* _Dataset content_
>>

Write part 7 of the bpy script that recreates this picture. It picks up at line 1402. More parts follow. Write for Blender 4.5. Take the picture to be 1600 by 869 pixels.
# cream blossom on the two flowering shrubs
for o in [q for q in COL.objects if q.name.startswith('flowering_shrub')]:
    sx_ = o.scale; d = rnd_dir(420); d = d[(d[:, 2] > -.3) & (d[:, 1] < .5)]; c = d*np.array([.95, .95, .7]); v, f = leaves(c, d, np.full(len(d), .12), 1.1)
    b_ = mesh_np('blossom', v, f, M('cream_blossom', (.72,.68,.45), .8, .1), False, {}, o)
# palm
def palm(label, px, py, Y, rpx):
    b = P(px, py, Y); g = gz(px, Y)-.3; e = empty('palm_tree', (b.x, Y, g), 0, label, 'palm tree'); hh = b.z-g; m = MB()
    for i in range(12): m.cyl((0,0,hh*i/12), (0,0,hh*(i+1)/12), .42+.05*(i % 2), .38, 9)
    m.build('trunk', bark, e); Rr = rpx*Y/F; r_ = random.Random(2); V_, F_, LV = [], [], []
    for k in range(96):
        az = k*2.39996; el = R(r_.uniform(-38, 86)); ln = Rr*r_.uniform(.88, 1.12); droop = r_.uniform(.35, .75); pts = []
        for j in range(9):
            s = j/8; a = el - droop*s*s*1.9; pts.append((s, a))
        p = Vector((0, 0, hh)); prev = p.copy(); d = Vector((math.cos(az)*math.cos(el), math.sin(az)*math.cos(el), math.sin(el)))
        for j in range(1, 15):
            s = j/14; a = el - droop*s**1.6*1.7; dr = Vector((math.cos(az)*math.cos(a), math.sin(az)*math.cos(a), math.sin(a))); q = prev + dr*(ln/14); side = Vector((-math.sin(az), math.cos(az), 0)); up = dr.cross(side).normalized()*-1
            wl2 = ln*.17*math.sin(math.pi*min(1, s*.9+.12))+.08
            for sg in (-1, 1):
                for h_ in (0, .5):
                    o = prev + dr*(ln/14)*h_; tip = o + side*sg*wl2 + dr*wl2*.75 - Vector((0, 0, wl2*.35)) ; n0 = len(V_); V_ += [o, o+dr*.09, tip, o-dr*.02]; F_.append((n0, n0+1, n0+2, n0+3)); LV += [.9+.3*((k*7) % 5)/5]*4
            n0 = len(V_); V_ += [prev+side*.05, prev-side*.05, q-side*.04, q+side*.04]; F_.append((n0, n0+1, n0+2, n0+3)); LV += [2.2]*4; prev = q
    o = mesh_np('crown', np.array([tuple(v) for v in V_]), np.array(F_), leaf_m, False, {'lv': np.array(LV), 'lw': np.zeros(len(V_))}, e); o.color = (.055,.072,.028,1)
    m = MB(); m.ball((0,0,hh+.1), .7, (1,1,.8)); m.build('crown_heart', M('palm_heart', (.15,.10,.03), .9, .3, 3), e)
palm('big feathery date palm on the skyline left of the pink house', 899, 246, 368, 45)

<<

Please restate the whole listing word for word.

Write part 7 of the bpy script that recreates this picture. It picks up at line 1402. More parts follow. Write for Blender 4.5. Take the picture to be 1600 by 869 pixels.
# cream blossom on the two flowering shrubs
for o in [q for q in COL.objects if q.name.startswith('flowering_shrub')]:
    sx_ = o.scale; d = rnd_dir(420); d = d[(d[:, 2] > -.3) & (d[:, 1] < .5)]; c = d*np.array([.95, .95, .7]); v, f = leaves(c, d, np.full(len(d), .12), 1.1)
    b_ = mesh_np('blossom', v, f, M('cream_blossom', (.72,.68,.45), .8, .1), False, {}, o)
# palm
def palm(label, px, py, Y, rpx):
    b = P(px, py, Y); g = gz(px, Y)-.3; e = empty('palm_tree', (b.x, Y, g), 0, label, 'palm tree'); hh = b.z-g; m = MB()
    for i in range(12): m.cyl((0,0,hh*i/12), (0,0,hh*(i+1)/12), .42+.05*(i % 2), .38, 9)
    m.build('trunk', bark, e); Rr = rpx*Y/F; r_ = random.Random(2); V_, F_, LV = [], [], []
    for k in range(96):
        az = k*2.39996; el = R(r_.uniform(-38, 86)); ln = Rr*r_.uniform(.88, 1.12); droop = r_.uniform(.35, .75); pts = []
        for j in range(9):
            s = j/8; a = el - droop*s*s*1.9; pts.append((s, a))
        p = Vector((0, 0, hh)); prev = p.copy(); d = Vector((math.cos(az)*math.cos(el), math.sin(az)*math.cos(el), math.sin(el)))
        for j in range(1, 15):
            s = j/14; a = el - droop*s**1.6*1.7; dr = Vector((math.cos(az)*math.cos(a), math.sin(az)*math.cos(a), math.sin(a))); q = prev + dr*(ln/14); side = Vector((-math.sin(az), math.cos(az), 0)); up = dr.cross(side).normalized()*-1
            wl2 = ln*.17*math.sin(math.pi*min(1, s*.9+.12))+.08
            for sg in (-1, 1):
                for h_ in (0, .5):
                    o = prev + dr*(ln/14)*h_; tip = o + side*sg*wl2 + dr*wl2*.75 - Vector((0, 0, wl2*.35)) ; n0 = len(V_); V_ += [o, o+dr*.09, tip, o-dr*.02]; F_.append((n0, n0+1, n0+2, n0+3)); LV += [.9+.3*((k*7) % 5)/5]*4
            n0 = len(V_); V_ += [prev+side*.05, prev-side*.05, q-side*.04, q+side*.04]; F_.append((n0, n0+1, n0+2, n0+3)); LV += [2.2]*4; prev = q
    o = mesh_np('crown', np.array([tuple(v) for v in V_]), np.array(F_), leaf_m, False, {'lv': np.array(LV), 'lw': np.zeros(len(V_))}, e); o.color = (.055,.072,.028,1)
    m = MB(); m.ball((0,0,hh+.1), .7, (1,1,.8)); m.build('crown_heart', M('palm_heart', (.15,.10,.03), .9, .3, 3), e)
palm('big feathery date palm on the skyline left of the pink house', 899, 246, 368, 45)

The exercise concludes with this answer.